Die mögliche Strafbarkeit nach § 266a StGB – Vorenthalten von Arbeitsentgelt – setzt Vorwertungen im Sozial- und Arbeitsrecht (zur Frage der Scheinselbstständigkeit) voraus. Diese wiederum hängen von zahlreichen Einzelfaktoren bei der Ausgestaltung der tatsächlichen Arbeitsbedingungen ab. Schon hieraus wird deutlich, dass die Unterscheidung zwischen zulässigem Honorarkraftverhältnis und strafbarer Scheinselbständigkeit nicht immer ganz einfach zu treffen ist. Diesem Umstand trägt auch eine Entscheidung des Bundesgerichtshofs in Strafsachen (BGH, Urt. v. 24.1.2018 – 1 StR 331/17) Rechnung. Unser Mitarbeiter Rechtsanwalt Dr. Buchholz hat in der aktuellen Ausgabe der Neuen Zeitschrift für Wirtschaftsstrafrecht NZWiSt (3/2020) zu der Verschränkung der verschiedenen Rechtsbereiche einen umfangreichen Beitrag veröffentlicht.

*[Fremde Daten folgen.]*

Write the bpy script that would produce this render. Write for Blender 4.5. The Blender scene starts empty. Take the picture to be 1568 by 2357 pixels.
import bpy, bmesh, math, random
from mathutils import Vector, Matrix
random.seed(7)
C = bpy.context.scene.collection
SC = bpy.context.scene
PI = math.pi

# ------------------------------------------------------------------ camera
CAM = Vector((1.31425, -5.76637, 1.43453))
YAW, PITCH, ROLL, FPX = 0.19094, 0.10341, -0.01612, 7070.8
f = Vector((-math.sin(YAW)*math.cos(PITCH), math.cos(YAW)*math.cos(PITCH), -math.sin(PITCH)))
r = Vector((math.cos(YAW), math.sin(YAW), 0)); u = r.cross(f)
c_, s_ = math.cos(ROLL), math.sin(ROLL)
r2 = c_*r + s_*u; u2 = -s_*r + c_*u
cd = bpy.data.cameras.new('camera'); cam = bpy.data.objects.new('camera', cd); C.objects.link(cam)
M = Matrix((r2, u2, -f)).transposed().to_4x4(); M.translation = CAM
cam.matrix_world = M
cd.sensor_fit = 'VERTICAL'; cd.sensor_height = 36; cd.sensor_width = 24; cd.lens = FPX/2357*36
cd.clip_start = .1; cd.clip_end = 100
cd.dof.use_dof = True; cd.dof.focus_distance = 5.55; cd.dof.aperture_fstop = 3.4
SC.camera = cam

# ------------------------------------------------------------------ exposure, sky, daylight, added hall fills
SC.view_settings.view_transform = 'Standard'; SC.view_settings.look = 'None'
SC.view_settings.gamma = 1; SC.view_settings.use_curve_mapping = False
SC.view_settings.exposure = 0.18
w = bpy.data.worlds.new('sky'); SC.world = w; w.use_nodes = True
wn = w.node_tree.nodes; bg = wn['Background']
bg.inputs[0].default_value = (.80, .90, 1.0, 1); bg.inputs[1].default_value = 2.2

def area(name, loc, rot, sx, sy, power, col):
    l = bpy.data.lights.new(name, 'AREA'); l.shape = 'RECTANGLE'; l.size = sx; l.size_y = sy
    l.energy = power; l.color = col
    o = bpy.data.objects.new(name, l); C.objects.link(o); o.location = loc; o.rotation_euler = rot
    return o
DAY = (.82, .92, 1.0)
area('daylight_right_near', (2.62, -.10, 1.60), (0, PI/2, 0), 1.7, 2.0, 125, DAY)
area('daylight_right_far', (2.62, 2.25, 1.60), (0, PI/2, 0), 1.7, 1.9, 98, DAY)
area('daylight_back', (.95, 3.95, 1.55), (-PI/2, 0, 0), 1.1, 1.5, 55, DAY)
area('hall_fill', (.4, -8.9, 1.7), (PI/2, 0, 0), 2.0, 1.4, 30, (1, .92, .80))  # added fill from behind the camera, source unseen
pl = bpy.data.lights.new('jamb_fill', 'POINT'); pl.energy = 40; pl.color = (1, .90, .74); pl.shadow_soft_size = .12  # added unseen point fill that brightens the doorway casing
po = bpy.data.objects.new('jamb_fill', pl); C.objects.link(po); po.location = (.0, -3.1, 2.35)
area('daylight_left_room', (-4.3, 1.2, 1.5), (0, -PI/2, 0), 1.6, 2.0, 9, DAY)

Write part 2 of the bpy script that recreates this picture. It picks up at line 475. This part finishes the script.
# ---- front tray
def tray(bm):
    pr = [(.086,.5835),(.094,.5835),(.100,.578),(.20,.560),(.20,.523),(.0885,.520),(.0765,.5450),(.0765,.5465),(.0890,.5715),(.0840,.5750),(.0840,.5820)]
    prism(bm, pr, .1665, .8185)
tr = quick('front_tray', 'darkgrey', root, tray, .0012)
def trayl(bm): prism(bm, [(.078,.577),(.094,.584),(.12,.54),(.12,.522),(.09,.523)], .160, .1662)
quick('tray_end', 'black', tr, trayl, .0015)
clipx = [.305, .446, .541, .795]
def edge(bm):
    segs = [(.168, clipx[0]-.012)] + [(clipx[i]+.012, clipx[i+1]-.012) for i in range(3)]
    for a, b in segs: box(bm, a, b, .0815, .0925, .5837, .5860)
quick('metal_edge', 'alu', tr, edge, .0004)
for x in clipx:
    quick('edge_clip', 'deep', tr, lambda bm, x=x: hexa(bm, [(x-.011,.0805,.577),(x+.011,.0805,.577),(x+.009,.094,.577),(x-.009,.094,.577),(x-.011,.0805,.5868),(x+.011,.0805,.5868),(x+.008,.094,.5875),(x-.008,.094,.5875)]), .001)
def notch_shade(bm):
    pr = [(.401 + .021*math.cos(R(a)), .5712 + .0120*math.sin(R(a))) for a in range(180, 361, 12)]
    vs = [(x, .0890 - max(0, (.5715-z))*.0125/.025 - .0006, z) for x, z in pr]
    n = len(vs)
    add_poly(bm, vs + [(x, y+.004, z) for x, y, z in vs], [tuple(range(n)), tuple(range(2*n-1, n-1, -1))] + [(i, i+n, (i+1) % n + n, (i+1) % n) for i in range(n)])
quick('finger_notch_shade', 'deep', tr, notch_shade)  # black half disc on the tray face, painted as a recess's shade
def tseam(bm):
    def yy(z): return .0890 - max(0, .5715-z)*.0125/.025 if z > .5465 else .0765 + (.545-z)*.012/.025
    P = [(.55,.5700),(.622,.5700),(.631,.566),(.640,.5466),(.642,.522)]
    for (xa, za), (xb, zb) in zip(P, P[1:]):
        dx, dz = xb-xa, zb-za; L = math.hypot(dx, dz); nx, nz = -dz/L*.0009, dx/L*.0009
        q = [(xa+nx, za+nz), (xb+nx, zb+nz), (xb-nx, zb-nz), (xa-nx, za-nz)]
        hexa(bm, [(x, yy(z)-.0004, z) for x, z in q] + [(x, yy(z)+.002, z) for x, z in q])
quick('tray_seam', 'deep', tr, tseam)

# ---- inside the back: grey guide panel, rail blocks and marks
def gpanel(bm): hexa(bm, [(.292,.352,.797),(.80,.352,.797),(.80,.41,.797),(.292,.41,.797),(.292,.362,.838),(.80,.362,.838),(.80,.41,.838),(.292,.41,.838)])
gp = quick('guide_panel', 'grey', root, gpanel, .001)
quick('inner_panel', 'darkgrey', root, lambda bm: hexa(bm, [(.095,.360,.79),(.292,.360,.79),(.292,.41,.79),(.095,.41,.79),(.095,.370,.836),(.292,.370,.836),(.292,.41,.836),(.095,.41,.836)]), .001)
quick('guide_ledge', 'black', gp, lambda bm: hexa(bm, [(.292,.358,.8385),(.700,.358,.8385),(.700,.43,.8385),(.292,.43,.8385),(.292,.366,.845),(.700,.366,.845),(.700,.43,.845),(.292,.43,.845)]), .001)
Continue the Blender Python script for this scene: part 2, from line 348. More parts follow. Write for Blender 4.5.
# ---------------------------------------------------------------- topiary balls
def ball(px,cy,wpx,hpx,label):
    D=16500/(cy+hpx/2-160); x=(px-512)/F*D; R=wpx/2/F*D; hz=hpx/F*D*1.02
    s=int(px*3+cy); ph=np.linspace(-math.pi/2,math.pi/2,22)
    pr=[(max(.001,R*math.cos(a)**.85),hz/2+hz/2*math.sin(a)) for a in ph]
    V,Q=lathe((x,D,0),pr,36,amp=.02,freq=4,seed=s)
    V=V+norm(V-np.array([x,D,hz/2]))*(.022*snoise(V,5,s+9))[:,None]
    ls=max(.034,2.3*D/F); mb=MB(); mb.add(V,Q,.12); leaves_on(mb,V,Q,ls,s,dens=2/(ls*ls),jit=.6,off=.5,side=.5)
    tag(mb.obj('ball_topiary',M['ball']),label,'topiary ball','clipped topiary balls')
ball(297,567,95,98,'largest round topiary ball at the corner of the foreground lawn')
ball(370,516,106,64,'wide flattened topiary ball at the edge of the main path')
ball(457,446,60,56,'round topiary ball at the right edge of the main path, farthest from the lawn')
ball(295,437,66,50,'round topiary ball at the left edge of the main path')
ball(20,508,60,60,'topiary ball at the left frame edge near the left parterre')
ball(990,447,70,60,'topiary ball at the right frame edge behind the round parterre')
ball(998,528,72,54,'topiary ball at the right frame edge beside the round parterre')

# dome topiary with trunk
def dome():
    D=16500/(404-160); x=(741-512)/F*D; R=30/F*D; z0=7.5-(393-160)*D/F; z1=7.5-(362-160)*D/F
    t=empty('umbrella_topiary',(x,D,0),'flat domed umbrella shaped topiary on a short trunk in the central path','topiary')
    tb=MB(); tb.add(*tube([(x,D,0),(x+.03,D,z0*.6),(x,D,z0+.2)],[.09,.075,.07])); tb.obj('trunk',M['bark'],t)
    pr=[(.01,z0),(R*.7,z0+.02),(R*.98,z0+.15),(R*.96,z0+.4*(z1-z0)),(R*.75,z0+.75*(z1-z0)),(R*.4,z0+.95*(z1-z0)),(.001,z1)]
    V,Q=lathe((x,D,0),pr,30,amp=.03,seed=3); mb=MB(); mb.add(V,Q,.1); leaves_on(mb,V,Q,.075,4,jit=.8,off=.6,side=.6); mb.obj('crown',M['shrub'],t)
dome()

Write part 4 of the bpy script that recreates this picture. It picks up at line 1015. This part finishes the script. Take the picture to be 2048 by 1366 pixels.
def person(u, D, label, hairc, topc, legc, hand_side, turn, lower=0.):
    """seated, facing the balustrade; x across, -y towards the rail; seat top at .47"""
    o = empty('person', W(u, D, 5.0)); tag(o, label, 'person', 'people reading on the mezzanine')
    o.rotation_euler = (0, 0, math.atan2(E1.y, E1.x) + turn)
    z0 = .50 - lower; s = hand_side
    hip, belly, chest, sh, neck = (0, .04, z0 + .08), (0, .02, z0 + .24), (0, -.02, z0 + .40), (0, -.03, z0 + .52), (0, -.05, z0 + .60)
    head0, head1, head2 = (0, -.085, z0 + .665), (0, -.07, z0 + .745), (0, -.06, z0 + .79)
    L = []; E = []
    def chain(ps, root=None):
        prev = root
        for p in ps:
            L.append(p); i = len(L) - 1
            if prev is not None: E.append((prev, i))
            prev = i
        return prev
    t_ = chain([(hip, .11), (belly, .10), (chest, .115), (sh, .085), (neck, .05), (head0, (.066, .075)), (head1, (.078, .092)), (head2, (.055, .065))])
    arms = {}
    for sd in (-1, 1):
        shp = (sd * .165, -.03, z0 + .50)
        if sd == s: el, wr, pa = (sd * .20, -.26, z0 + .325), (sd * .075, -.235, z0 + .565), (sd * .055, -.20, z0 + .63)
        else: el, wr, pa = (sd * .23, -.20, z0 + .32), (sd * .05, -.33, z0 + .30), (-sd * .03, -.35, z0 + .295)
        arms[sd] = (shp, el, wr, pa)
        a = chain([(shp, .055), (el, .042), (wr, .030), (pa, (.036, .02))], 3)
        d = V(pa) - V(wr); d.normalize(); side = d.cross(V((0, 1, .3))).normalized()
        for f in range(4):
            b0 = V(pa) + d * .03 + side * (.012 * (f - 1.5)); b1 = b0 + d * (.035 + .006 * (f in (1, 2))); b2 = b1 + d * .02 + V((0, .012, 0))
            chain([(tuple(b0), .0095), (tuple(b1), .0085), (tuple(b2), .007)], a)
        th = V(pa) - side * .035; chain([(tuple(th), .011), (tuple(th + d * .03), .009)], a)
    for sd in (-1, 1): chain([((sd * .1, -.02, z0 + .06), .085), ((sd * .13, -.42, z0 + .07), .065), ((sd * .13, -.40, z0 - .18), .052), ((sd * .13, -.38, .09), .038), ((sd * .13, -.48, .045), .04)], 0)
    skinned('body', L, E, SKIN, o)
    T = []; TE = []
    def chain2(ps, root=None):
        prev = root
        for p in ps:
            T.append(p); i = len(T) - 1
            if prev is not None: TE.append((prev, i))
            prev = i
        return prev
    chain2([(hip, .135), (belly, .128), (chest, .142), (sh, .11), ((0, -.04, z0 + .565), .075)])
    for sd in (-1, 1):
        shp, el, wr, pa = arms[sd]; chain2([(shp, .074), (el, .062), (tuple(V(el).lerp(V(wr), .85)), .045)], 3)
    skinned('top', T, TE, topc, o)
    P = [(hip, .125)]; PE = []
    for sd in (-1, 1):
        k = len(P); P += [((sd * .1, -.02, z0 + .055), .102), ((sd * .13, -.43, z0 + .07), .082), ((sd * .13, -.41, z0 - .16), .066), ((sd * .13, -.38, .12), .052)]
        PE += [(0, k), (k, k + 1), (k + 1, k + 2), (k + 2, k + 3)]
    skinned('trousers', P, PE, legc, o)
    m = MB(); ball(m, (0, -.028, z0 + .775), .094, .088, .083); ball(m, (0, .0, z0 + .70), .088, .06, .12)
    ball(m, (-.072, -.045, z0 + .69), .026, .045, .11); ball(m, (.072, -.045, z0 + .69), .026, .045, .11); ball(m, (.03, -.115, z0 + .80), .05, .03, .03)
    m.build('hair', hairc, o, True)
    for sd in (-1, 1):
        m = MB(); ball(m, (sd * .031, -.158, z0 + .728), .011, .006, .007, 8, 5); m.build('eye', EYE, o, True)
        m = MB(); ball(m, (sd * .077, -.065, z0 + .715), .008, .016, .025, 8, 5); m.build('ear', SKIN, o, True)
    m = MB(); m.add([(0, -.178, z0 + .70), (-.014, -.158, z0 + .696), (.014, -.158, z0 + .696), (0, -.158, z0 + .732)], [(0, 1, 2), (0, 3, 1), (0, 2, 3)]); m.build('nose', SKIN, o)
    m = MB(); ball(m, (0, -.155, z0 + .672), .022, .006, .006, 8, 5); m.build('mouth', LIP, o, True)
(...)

Maßgeblich bei der Beantwortung der arbeitsstrafrechtlichen Fragen ist neben der o.g. Entscheidung des BGH auch eine des Bundessozialgerichts (BSG, Urt. v. 7.6.2019 – B 12 R6/18 R). Unser Kollege Buchholz zeichnet diese Entscheidung in ihren zahlreichen Facetten nach und begründet hinsichtlich der subjektiven Tatseite des § 266 StGB einen Ansatz für die Verteidigung. Zwar lässt sich der Entscheidung des BSG entnehmen, dass Pflegekräfte in aller Regel abhängig beschäftigt sind. Der BGH erwägt jedoch, zukünftig auch die Fehlvorstellung über die Arbeitgebereigenschaft in § 266a StGB und die daraus folgende Abführungspflicht insgesamt als (vorsatzausschließenden) Tatbestandsirrtum zu behandeln. Leitend war dabei für die Richter des BGH eine Parallele zum Steuerstrafrecht, in dem die irrige Annahme, es sei kein Steueranspruch entstanden, unter bestimmten Umständen die Bestrafung wegen vorsätzlichen Handelns ausschließt. Diese Grundsätze lassen sich vor dem Hintergrund einer sorgfältigen Aufarbeitung und Anwendung der vom BSG entwickelten Grundsätze auf die Auslegung des § 266a StGB übertragen.
Aus der Kombination beider Entscheidungen folgt sodann: Wenn mehrere Kriterien im Rahmen der nach dem BSG erforderlichen Gesamtabwägung gegen die Scheinselbstständigkeit sprechen und diesen einiges Gewicht zu kommt, d.h. die Klassifizierung als selbständige Pflegekraft durch den Entscheidungsträger des Pflegeheims erscheint vertretbar, dürfte diese Einschätzung nach dem obiter dictum des BGH einen Tatbestandsirrtum nach § 16 StGB und damit die Straflosigkeit eines derartigen Handelns begründen.